*** Material shown

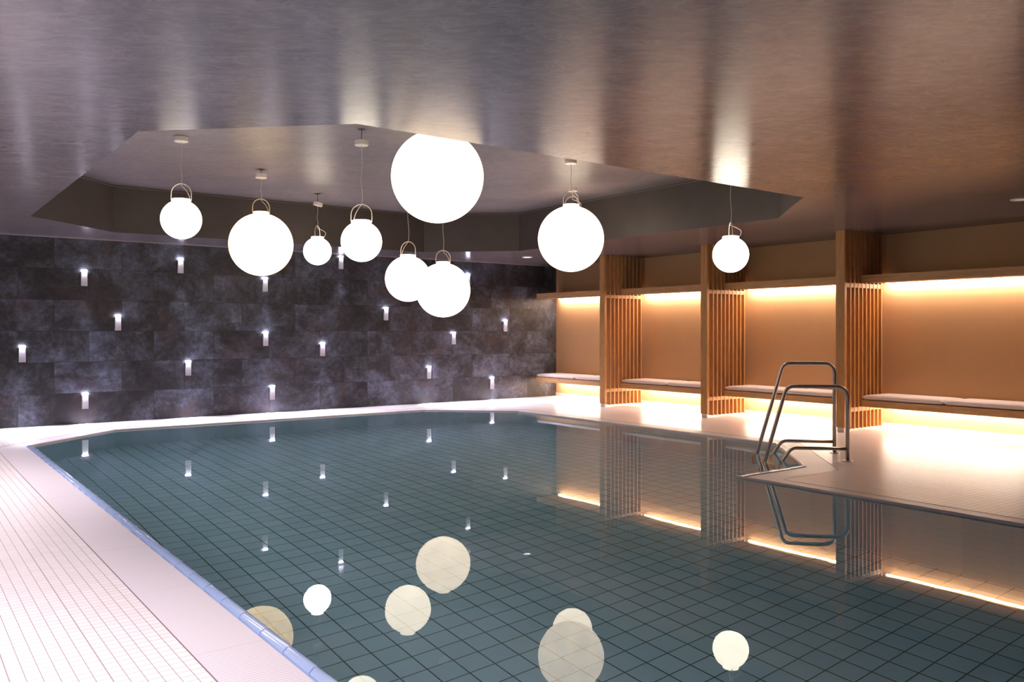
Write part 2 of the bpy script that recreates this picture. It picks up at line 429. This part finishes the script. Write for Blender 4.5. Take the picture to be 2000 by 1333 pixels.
# ------------------------------------------------------------ ladder
FA, FB = Vector((8.02, 4.93)), Vector((8.43, 5.34)); DIR = Vector((-.7071, .7071))
lad = empty('pool_ladder', (8.22, 5.13, 0), 'brushed steel pool ladder with two arched handrails at the deck corner', 'pool ladder')
for F, HT, TT in ((FA, .77, .61), (FB, .99, .545)):
    P = lambda t, z: (F.x+DIR.x*t, F.y+DIR.y*t, z)
    path = fillet([P(0, .006), P(0, HT), P(TT, HT), P(.825, 0), P(.87, -.2), P(.87, -.78)], [0, .12, .10, 0, .1, 0], 10)
    child_of(link('handrail', mtube(path, .0205, 16), MST, smooth='all'), lad)
    path = fillet([P(.0, .125), P(.56, .125), P(.655, -.02), P(.68, -.3), P(.68, -.78)], [0, .10, .12, .1, 0], 10)
    child_of(link('brace_bar', mtube(path, .0185, 16), MST, smooth='all'), lad)
    bm = bmesh.new(); lathe(bm, [(0, .013), (.03, .013), (.048, .008), (.052, .001), (0, .001)], 28, (F.x, F.y, 0)); child_of(link('floor_flange', bm, MST, smooth=30), lad)
for k in range(2):
    z = -.28-.27*k; A = FA+DIR*.77; B = FB+DIR*.77; u = (B-A).normalized(); bm = bmesh.new()
    w = .09; l = (B-A).length/2; box(bm, -l, l, -w/2, w/2, -.015, .015, .006)
    bmesh.ops.transform(bm, matrix=Matrix.Translation(((A.x+B.x)/2, (A.y+B.y)/2, z)) @ Matrix.Rotation(math.atan2(u.y, u.x), 4, 'Z'), verts=bm.verts[:])
    child_of(link('tread', bm, MST), lad)

# ------------------------------------------------------------ slatted screens, benches, shelves, cushions
XF = 10.22; XB = 10.62; XL = 11.10
where = ['farthest, next to the stone wall', 'second from the stone wall', 'right behind the pool ladder', 'nearest, at the right edge']
for i, y in enumerate(SLATY):
    t = empty('slatted_screen', (10.7, y+.065, 0), 'larch slat screen with a broad front post, '+where[i], 'slatted screen', 'slat screens between the bench bays')
    bm = mbox(XF, XF+.052, y, y+.13, .062, CEIL-.002, bev=.003); child_of(link('post', bm, MWV), t)
    child_of(link('post_foot', mbox(XF+.008, XF+.044, y+.015, y+.115, .001, .062, bev=.002), MPL), t)
    for k in range(1, 10):
        x = XF+.04+.0955*k
        child_of(link('slat', mbox(x, x+.027, y, y+.12, .035, CEIL-.002, bev=.002), MWV), t)
    for z in (.265, 1.935):
        bm = bmesh.new()
        for k in range(9):
            x = XF+.04+.0955*k+(.0275 if k else .012); box(bm, x, x+.0675+(.010 if not k else 0), y+.004, y+.05, z, z+.06, .002)
        child_of(link('spacer_rail', bm, MWV), t)
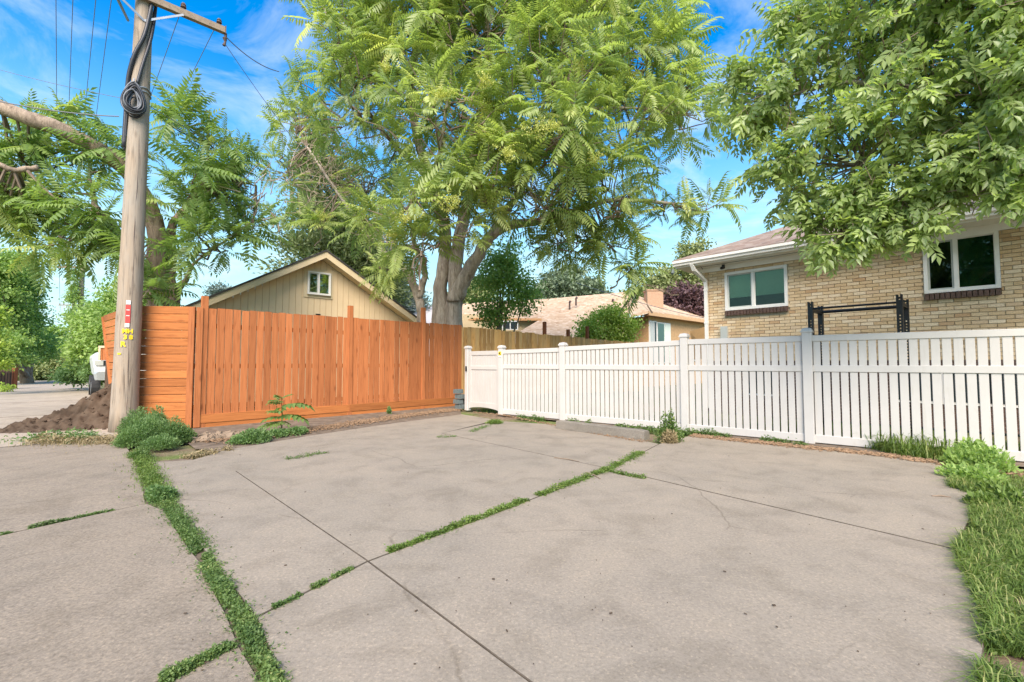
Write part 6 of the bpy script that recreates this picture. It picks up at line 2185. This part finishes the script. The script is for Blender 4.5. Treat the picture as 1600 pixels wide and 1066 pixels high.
bed = MB()
bp = [G(305, 700), G(350, 704), G(480, 683), G(600, 665), G(722, 649), O1 + ON * 0.0, O0 + ON * 0.0, G(292, 690)]
bed.add([Vector((p.x, p.y, -0.012)) for p in bp], [tuple(range(len(bp)))])
tag(bed.build('planting_bed', M['soil']), 'strip of bare mulched soil under the orange fence', kind='structure')
bed = MB()
bp = [fp(-0.1, -0.1), fp(fs(1600) + 2.5, -0.1), fp(fs(1600) + 2.5, 0.42), fp(fs(1300), 0.28), fp(fs(1075), 0.18), fp(fs(880), 0.16), fp(-0.1, 0.12)]
bed.add([Vector((p.x, p.y, -0.006)) for p in bp], [tuple(range(len(bp)))])
tag(bed.build('planting_bed', M['soil']), 'strip of soil and dry litter under the white fence', kind='structure')
chips('mulch', 'brown wood chips along the foot of the orange fence', [G(320, 690), G(420, 680), G(520, 667), G(620, 652), G(712, 640)], 4200, 0.30, 'mulch', 0.012, 0.045)
chips('dry_sticks', 'tangle of dry sticks at the foot of the orange fence corner', [G(300, 688), G(345, 684), G(375, 680)], 300, 0.20, 'stick', 0.10, 0.30, 0.0, cat='sticks')
chips('mulch', 'dry brown litter along the foot of the white fence', [G(1080, 681), G(1200, 694), G(1300, 704), G(1380, 712), G(1480, 726), G(1600, 742)], 2600, 0.13, 'mulch', 0.015, 0.05)
chips('mulch', 'dry litter before the gate and wheel stop', [G(740, 645), G(790, 650), G(860, 664), G(940, 680), G(1010, 692)], 700, 0.06, 'mulch', 0.01, 0.035)
# leaf litter specks on the slabs
mb = MB()
for i in range(110):
    x, y = random.uniform(250, 1480), 690 + 370 * random.random() ** 1.4
    q = G(x, y); a = random.uniform(0, 6.28); L = random.uniform(0.004, 0.007) if random.random() < 0.75 else random.uniform(0.008, 0.016)
    x_ = Vector((math.cos(a), math.sin(a), 0)); y_ = Vector((-math.sin(a), math.cos(a), 0))
    mb.box(q + Vector((0, 0, 0.006)), (L, L * random.uniform(.25, .7), 0.003), (x_, y_, UP))
tag(mb.build('litter', M['pile']), 'small bits of dry litter scattered over the pad', 'litter', kind='stuff')
# a few twigs lying on the pad
for (x0, y0, x1, y1, lab) in ((915, 739, 938, 749, 'thin dry twig lying by the weedy joint in mid pad'), (1456, 776, 1486, 778, 'thin dry twig on the slab near the right grass'), (866, 716, 905, 722, 'reddish twig on the slab below the wheel stop')):
    a, b = G(x0, y0), G(x1, y1)
    mb = MB(); mb.tube([a + Vector((0, 0, .006)), (a + b) / 2 + Vector((0.01, 0.01, 0.010)), b + Vector((0, 0, .006))], [0.005, 0.006, 0.003], 5)
    tag(mb.build('twig', M['stick'], None, loc=a), lab, 'twig')
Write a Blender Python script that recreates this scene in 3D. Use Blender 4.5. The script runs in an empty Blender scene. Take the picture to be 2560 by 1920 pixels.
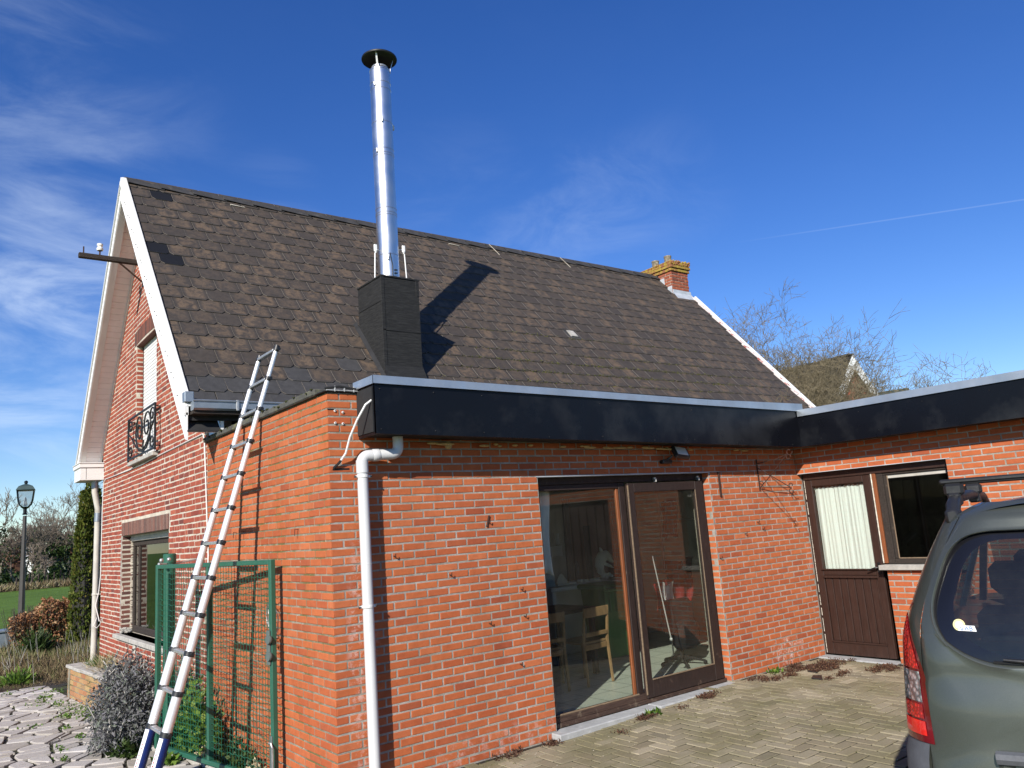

******

What comes back should match the records exactly, minus any pictures.

▶ [Output below]
Write part 2 of the bpy script that recreates this picture. It picks up at line 429. This part finishes the script. Write for Blender 4.5. Take the picture to be 2000 by 1333 pixels.
# ------------------------------------------------------------ ladder
FA, FB = Vector((8.02, 4.93)), Vector((8.43, 5.34)); DIR = Vector((-.7071, .7071))
lad = empty('pool_ladder', (8.22, 5.13, 0), 'brushed steel pool ladder with two arched handrails at the deck corner', 'pool ladder')
for F, HT, TT in ((FA, .77, .61), (FB, .99, .545)):
    P = lambda t, z: (F.x+DIR.x*t, F.y+DIR.y*t, z)
    path = fillet([P(0, .006), P(0, HT), P(TT, HT), P(.825, 0), P(.87, -.2), P(.87, -.78)], [0, .12, .10, 0, .1, 0], 10)
    child_of(link('handrail', mtube(path, .0205, 16), MST, smooth='all'), lad)
    path = fillet([P(.0, .125), P(.56, .125), P(.655, -.02), P(.68, -.3), P(.68, -.78)], [0, .10, .12, .1, 0], 10)
    child_of(link('brace_bar', mtube(path, .0185, 16), MST, smooth='all'), lad)
    bm = bmesh.new(); lathe(bm, [(0, .013), (.03, .013), (.048, .008), (.052, .001), (0, .001)], 28, (F.x, F.y, 0)); child_of(link('floor_flange', bm, MST, smooth=30), lad)
for k in range(2):
    z = -.28-.27*k; A = FA+DIR*.77; B = FB+DIR*.77; u = (B-A).normalized(); bm = bmesh.new()
    w = .09; l = (B-A).length/2; box(bm, -l, l, -w/2, w/2, -.015, .015, .006)
    bmesh.ops.transform(bm, matrix=Matrix.Translation(((A.x+B.x)/2, (A.y+B.y)/2, z)) @ Matrix.Rotation(math.atan2(u.y, u.x), 4, 'Z'), verts=bm.verts[:])
    child_of(link('tread', bm, MST), lad)

# ------------------------------------------------------------ slatted screens, benches, shelves, cushions
XF = 10.22; XB = 10.62; XL = 11.10
where = ['farthest, next to the stone wall', 'second from the stone wall', 'right behind the pool ladder', 'nearest, at the right edge']
for i, y in enumerate(SLATY):
    t = empty('slatted_screen', (10.7, y+.065, 0), 'larch slat screen with a broad front post, '+where[i], 'slatted screen', 'slat screens between the bench bays')
    bm = mbox(XF, XF+.052, y, y+.13, .062, CEIL-.002, bev=.003); child_of(link('post', bm, MWV), t)
    child_of(link('post_foot', mbox(XF+.008, XF+.044, y+.015, y+.115, .001, .062, bev=.002), MPL), t)
    for k in range(1, 10):
        x = XF+.04+.0955*k
        child_of(link('slat', mbox(x, x+.027, y, y+.12, .035, CEIL-.002, bev=.002), MWV), t)
    for z in (.265, 1.935):
        bm = bmesh.new()
        for k in range(9):
            x = XF+.04+.0955*k+(.0275 if k else .012); box(bm, x, x+.0675+(.010 if not k else 0), y+.004, y+.05, z, z+.06, .002)
        child_of(link('spacer_rail', bm, MWV), t)
Write part 6 of the bpy script that recreates this picture. It picks up at line 2185. This part finishes the script. The script is for Blender 4.5. Treat the picture as 1600 pixels wide and 1066 pixels high.
bed = MB()
bp = [G(305, 700), G(350, 704), G(480, 683), G(600, 665), G(722, 649), O1 + ON * 0.0, O0 + ON * 0.0, G(292, 690)]
bed.add([Vector((p.x, p.y, -0.012)) for p in bp], [tuple(range(len(bp)))])
tag(bed.build('planting_bed', M['soil']), 'strip of bare mulched soil under the orange fence', kind='structure')
bed = MB()
bp = [fp(-0.1, -0.1), fp(fs(1600) + 2.5, -0.1), fp(fs(1600) + 2.5, 0.42), fp(fs(1300), 0.28), fp(fs(1075), 0.18), fp(fs(880), 0.16), fp(-0.1, 0.12)]
bed.add([Vector((p.x, p.y, -0.006)) for p in bp], [tuple(range(len(bp)))])
tag(bed.build('planting_bed', M['soil']), 'strip of soil and dry litter under the white fence', kind='structure')
chips('mulch', 'brown wood chips along the foot of the orange fence', [G(320, 690), G(420, 680), G(520, 667), G(620, 652), G(712, 640)], 4200, 0.30, 'mulch', 0.012, 0.045)
chips('dry_sticks', 'tangle of dry sticks at the foot of the orange fence corner', [G(300, 688), G(345, 684), G(375, 680)], 300, 0.20, 'stick', 0.10, 0.30, 0.0, cat='sticks')
chips('mulch', 'dry brown litter along the foot of the white fence', [G(1080, 681), G(1200, 694), G(1300, 704), G(1380, 712), G(1480, 726), G(1600, 742)], 2600, 0.13, 'mulch', 0.015, 0.05)
chips('mulch', 'dry litter before the gate and wheel stop', [G(740, 645), G(790, 650), G(860, 664), G(940, 680), G(1010, 692)], 700, 0.06, 'mulch', 0.01, 0.035)
# leaf litter specks on the slabs
mb = MB()
for i in range(110):
    x, y = random.uniform(250, 1480), 690 + 370 * random.random() ** 1.4
    q = G(x, y); a = random.uniform(0, 6.28); L = random.uniform(0.004, 0.007) if random.random() < 0.75 else random.uniform(0.008, 0.016)
    x_ = Vector((math.cos(a), math.sin(a), 0)); y_ = Vector((-math.sin(a), math.cos(a), 0))
    mb.box(q + Vector((0, 0, 0.006)), (L, L * random.uniform(.25, .7), 0.003), (x_, y_, UP))
tag(mb.build('litter', M['pile']), 'small bits of dry litter scattered over the pad', 'litter', kind='stuff')
# a few twigs lying on the pad
for (x0, y0, x1, y1, lab) in ((915, 739, 938, 749, 'thin dry twig lying by the weedy joint in mid pad'), (1456, 776, 1486, 778, 'thin dry twig on the slab near the right grass'), (866, 716, 905, 722, 'reddish twig on the slab below the wheel stop')):
    a, b = G(x0, y0), G(x1, y1)
    mb = MB(); mb.tube([a + Vector((0, 0, .006)), (a + b) / 2 + Vector((0.01, 0.01, 0.010)), b + Vector((0, 0, .006))], [0.005, 0.006, 0.003], 5)
    tag(mb.build('twig', M['stick'], None, loc=a), lab, 'twig')
Write a Blender Python script that recreates this scene in 3D. Use Blender 4.5. The script runs in an empty Blender scene. Take the picture to be 2560 by 1920 pixels.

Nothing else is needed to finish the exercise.